Python includes an interactive REPL (Read - Evaluate - Print - Loop) console that allows you to easily test and interact with the Python interpreter. You will learn how to use it in this lesson to quickly write and execute code.
If I just type the Python command, it takes me into the REPL interface, or the interactive Python console. I can type 2 + 2, and that returns 4, and so REPL stands for Read Evaluate Print Loop.
When I typed 2 + 2, that was the read phase. I hit enter, it evaluated it, and then it printed 4 and looped back again, back to the cursor, waiting for my next input.

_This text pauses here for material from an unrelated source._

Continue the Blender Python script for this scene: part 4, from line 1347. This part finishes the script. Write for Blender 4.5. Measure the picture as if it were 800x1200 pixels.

You can do anything here that you would do in a Python application. I can type print hello world, and it prints out hello, or I can use print as a function, and that works, too, but let me show you this real quick.
If I go into Python 3 -- this is one of the differences between Python 2 and Python 3 -- print is available only as a function in Python 3. You can also import modules like the datetime module, and use that.
Like I just mentioned, print is a function in Python 3, so that didn't work. There it prints out the current datetime, or the datetime is whenever we established that variable.
You can also create functions. We can say add number 1 and number 2, and then return the sum of number 1 + num 2. We can call that function by calling the function and passing in our parameters, and it returns a sum.
Here's the one caveat to using the REPL interface. Whenever I exit this, if I go back into it and I try to run my add function again, it doesn't exist, because whenever you close out the REPL interface, all the functions that you created, all the work that you've done has been destroyed unless you saved it out to a file.